Jesus entered the scene and made Sean’s transformation possible. But let me be clear: the unclean spirit that was cast out of Sean was not morbid obesity. He wasn’t possessed by fat, and Jesus didn’t take the pounds off for him! Sean did that, through hard work and perseverance—but only after he was cleansed of the lying spirit which had whispered to him for years: “You’re not worth it.” “You can’t do it.” “You are nothing.” “You are not lovable.”

This is an unclean spirit many of us can recognize. It’s a demon that enters our lives in various ways—through an abusive household, a violent relationship, a racist community, or unjust systems of oppression. It’s a spirit that holds us back, keeps us down, gives us excuses and stops us from experiencing joy. This is a demon, and demons deserve to be cast out.
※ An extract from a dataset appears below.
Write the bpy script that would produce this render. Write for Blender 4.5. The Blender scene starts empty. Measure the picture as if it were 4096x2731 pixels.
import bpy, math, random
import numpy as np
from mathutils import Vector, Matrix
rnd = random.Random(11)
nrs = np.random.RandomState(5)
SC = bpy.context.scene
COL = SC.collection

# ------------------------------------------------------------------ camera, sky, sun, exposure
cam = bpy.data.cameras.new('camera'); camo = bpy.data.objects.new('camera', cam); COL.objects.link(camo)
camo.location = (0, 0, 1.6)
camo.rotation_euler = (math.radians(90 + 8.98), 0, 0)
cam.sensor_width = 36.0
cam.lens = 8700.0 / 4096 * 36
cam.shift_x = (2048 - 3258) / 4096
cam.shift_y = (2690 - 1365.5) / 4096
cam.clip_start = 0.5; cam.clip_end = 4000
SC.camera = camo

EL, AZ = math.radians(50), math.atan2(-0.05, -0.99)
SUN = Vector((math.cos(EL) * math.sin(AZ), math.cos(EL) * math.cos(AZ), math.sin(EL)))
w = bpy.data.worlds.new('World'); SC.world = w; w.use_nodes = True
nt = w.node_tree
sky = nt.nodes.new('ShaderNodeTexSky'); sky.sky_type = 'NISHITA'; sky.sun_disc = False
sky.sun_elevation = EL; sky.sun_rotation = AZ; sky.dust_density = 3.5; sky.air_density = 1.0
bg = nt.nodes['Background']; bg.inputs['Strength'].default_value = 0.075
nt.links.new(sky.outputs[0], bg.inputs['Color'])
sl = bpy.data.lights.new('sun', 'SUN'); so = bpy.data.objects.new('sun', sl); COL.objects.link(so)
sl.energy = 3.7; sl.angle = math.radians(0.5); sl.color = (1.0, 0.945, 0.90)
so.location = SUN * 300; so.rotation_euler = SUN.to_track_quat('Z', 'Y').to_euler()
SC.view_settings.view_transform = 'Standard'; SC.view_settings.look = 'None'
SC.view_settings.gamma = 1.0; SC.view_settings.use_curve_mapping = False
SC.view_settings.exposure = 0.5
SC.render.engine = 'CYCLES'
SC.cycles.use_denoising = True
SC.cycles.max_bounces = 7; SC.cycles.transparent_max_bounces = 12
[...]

But thanks be to God for Jesus of Nazareth, son of God, who always shows up! Thanks be to God for the ways in which Jesus’ life, death and resurrection speak truth to power and cast out demons from our lives. Thanks be to God for Jesus, the holy one of God, in whom we find healing, wholeness, and a perfect love which casts out fear. In spite of our demons—and perhaps because of them—Jesus always enters the scene and helps to re-write the scripts of our lives. God is good! Amen.